[Start]

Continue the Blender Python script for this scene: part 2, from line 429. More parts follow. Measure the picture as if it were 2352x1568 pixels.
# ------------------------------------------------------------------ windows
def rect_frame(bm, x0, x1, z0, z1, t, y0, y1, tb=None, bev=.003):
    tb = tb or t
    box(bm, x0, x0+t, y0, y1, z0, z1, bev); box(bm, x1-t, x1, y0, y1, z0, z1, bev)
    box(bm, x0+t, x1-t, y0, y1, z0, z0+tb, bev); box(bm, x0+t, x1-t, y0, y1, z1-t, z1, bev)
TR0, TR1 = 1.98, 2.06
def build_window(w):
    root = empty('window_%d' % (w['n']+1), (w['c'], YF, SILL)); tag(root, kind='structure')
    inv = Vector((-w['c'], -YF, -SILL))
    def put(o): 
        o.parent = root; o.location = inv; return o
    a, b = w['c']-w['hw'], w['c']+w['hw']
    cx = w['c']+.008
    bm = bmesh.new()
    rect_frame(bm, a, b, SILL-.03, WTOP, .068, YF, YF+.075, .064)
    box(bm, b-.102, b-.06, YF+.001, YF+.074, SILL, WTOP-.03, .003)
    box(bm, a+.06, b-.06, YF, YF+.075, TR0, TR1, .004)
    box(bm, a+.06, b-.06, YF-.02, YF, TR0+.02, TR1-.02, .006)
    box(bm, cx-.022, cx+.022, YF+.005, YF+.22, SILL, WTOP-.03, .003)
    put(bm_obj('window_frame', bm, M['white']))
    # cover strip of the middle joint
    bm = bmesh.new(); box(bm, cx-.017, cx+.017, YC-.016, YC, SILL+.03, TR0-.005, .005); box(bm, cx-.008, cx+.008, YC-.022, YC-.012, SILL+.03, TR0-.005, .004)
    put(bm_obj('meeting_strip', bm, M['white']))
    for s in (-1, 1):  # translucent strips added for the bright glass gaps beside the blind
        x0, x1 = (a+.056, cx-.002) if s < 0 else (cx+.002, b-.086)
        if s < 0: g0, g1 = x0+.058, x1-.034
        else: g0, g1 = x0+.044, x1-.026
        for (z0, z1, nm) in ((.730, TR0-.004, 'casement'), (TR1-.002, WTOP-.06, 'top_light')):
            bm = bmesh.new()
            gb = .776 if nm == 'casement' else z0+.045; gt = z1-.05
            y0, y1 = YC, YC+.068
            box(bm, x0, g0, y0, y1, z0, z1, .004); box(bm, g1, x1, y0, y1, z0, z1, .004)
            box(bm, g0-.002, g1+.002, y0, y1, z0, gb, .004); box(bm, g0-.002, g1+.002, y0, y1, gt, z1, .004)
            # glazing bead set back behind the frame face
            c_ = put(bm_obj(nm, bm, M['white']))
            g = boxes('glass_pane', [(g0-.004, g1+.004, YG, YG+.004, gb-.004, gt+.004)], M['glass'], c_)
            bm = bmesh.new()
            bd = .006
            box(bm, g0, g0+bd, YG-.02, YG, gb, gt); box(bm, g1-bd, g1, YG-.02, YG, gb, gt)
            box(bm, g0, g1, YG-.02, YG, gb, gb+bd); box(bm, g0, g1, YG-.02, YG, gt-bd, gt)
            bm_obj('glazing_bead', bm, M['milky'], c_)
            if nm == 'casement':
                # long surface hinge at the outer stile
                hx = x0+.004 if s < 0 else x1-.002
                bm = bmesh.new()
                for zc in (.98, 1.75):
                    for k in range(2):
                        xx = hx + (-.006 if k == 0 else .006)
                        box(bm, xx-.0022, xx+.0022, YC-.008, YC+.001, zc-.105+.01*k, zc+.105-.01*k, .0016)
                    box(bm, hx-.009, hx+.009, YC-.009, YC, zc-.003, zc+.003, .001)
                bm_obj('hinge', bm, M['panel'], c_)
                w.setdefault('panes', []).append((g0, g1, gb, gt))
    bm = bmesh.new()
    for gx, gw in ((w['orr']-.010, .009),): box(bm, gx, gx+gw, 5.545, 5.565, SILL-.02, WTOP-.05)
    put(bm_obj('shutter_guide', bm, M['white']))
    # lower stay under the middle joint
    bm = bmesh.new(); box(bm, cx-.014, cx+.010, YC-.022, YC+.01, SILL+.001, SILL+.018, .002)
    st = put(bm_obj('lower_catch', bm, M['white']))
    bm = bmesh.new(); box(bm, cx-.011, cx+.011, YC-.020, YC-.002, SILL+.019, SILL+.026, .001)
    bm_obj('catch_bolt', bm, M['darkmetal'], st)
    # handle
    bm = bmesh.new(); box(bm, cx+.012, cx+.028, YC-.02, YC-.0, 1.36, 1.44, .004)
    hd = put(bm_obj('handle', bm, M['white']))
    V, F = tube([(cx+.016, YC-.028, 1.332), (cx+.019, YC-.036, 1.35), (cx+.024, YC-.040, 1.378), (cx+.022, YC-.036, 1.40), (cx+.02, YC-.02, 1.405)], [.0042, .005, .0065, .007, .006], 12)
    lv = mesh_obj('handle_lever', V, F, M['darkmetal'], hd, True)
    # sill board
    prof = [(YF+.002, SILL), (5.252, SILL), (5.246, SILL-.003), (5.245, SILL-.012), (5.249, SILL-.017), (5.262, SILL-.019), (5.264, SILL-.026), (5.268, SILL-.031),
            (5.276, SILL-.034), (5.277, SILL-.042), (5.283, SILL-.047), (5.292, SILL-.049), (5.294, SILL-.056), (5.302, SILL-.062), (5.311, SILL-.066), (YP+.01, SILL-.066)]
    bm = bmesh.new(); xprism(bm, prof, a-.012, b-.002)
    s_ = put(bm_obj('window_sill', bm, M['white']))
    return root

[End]
[Start]

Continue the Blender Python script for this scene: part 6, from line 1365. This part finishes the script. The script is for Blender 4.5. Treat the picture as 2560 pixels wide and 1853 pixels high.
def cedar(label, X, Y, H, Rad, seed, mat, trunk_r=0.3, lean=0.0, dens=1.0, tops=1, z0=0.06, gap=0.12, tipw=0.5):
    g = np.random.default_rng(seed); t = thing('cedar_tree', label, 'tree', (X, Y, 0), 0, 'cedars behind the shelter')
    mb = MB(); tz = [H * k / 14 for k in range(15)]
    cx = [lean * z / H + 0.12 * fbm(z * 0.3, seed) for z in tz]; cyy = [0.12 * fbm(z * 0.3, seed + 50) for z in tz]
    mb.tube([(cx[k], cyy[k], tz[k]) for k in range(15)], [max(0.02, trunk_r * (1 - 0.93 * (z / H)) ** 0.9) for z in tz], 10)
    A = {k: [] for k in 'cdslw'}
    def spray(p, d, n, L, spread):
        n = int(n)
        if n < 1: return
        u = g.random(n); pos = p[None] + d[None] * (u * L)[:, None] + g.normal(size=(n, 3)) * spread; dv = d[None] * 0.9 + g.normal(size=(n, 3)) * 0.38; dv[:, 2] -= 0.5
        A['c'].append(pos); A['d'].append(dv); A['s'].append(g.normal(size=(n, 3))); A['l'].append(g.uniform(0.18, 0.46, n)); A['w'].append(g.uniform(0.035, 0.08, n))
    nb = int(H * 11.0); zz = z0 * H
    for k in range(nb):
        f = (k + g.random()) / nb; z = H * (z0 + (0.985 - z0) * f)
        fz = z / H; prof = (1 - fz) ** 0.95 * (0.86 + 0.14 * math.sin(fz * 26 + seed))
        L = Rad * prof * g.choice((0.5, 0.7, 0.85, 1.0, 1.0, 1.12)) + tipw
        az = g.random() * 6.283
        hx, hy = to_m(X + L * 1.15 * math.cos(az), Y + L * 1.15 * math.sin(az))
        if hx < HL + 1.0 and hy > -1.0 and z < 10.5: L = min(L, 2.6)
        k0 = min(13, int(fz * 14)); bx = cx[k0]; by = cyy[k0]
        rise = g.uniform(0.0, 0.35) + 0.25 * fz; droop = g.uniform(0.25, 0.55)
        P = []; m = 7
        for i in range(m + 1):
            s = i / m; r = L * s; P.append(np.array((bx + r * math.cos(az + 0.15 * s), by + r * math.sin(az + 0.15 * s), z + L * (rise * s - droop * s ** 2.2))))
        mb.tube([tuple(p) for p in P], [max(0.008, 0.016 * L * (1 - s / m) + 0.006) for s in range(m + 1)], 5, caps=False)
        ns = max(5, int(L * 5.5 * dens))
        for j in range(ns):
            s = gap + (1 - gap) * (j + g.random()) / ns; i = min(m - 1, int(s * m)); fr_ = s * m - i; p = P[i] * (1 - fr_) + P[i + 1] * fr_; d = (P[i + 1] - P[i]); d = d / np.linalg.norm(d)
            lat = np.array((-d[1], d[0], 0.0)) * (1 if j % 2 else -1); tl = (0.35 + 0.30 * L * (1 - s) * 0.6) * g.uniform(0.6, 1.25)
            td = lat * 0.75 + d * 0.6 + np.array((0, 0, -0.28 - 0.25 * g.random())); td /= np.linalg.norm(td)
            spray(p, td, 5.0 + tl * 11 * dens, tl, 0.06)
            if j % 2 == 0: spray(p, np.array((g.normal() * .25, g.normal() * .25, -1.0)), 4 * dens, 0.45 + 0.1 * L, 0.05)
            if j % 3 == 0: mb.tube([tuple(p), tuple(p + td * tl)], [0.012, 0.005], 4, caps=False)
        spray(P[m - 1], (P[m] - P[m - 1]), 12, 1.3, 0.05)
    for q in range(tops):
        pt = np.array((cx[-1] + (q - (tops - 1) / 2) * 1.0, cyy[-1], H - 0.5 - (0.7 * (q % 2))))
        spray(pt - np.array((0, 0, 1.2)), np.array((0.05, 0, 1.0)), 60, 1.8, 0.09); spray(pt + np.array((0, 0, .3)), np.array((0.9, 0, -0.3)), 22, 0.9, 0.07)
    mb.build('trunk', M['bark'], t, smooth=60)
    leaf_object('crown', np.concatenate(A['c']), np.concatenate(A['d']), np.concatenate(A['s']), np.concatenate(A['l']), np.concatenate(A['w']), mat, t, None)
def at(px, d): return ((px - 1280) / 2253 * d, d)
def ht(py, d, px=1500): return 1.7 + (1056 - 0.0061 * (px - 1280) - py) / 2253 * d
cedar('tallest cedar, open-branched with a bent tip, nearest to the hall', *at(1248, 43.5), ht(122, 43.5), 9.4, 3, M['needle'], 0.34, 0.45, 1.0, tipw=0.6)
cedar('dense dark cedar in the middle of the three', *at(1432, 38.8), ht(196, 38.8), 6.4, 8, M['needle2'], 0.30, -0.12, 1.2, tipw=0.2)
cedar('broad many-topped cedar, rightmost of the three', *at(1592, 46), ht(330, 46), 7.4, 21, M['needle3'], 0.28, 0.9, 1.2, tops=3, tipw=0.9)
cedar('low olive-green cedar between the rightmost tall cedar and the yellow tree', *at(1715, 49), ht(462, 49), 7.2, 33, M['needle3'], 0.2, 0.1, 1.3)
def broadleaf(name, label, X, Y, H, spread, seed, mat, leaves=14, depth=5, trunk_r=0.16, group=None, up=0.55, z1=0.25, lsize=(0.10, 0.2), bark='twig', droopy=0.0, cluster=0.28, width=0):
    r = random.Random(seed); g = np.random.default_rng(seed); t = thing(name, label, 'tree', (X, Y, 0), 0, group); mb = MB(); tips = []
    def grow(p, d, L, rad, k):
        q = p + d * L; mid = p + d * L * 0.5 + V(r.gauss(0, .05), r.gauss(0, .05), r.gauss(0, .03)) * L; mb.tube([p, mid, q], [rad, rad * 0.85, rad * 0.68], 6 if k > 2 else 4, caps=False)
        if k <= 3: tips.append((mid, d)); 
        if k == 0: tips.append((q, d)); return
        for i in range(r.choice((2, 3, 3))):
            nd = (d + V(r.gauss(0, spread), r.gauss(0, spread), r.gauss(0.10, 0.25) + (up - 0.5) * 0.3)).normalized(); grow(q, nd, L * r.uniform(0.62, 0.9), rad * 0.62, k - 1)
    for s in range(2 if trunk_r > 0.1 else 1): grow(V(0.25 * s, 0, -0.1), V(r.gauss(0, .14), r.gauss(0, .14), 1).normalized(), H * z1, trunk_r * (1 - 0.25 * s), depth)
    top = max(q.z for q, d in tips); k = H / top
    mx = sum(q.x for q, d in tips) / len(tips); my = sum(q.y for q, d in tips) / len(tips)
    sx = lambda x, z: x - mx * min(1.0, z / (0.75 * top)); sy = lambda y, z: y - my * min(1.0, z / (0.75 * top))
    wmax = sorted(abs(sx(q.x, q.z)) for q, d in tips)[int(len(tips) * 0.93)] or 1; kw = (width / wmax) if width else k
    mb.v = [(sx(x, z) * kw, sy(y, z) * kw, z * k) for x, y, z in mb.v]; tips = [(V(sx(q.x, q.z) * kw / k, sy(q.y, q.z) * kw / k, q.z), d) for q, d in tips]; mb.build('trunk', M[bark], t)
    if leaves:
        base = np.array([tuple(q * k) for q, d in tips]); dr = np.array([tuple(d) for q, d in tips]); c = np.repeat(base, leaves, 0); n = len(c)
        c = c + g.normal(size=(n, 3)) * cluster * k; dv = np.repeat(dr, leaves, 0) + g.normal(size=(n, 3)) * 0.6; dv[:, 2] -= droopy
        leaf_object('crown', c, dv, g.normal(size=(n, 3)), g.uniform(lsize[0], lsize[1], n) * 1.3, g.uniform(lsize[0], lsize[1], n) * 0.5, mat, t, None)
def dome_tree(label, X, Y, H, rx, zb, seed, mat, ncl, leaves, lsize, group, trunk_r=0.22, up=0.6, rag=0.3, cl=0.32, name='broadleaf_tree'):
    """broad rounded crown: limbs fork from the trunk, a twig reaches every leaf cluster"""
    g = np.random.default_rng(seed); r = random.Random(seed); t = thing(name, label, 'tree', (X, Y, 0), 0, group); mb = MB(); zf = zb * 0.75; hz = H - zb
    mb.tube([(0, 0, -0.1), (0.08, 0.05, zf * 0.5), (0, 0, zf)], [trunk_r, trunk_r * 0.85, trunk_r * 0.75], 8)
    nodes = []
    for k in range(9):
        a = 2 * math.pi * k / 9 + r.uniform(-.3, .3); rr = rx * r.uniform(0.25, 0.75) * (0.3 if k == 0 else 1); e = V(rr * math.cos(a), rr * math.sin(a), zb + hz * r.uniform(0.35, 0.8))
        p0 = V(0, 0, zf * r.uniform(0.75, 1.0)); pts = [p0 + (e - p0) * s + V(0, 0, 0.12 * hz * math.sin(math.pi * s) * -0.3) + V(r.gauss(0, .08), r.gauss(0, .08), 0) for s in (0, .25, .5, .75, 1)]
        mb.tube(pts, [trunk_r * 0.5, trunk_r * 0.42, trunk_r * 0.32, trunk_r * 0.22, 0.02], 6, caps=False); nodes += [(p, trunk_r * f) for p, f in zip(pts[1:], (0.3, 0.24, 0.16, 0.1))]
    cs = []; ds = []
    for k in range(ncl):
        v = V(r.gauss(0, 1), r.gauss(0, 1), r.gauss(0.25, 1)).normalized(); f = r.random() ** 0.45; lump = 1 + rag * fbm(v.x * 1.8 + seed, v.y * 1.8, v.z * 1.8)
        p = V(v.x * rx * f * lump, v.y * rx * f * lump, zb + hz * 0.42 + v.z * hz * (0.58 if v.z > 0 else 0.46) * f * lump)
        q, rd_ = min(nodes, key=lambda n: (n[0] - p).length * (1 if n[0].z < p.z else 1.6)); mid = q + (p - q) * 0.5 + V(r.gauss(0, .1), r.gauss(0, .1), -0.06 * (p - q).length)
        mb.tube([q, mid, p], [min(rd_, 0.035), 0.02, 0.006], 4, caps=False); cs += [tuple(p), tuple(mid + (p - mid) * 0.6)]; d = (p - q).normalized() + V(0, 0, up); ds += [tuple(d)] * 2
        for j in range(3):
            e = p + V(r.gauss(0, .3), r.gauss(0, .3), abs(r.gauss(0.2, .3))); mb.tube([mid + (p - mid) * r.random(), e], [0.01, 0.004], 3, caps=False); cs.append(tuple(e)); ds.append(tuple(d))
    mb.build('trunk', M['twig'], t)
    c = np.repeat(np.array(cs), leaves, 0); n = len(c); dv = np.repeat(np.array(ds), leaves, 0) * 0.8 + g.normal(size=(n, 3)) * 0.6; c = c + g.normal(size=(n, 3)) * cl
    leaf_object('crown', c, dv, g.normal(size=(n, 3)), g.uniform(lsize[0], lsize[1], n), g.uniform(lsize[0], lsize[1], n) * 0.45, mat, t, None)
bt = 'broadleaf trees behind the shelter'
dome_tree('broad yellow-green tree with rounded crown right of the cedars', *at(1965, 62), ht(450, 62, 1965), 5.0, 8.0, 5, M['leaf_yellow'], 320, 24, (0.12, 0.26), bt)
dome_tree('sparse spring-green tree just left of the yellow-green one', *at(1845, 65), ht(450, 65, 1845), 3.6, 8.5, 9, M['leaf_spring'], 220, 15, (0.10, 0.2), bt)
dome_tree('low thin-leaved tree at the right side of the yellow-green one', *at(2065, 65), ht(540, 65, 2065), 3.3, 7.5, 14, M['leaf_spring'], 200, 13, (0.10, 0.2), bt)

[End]

Your task: Going over the lines above, work out how many include "Continue", then give only that number.

Completed task: 2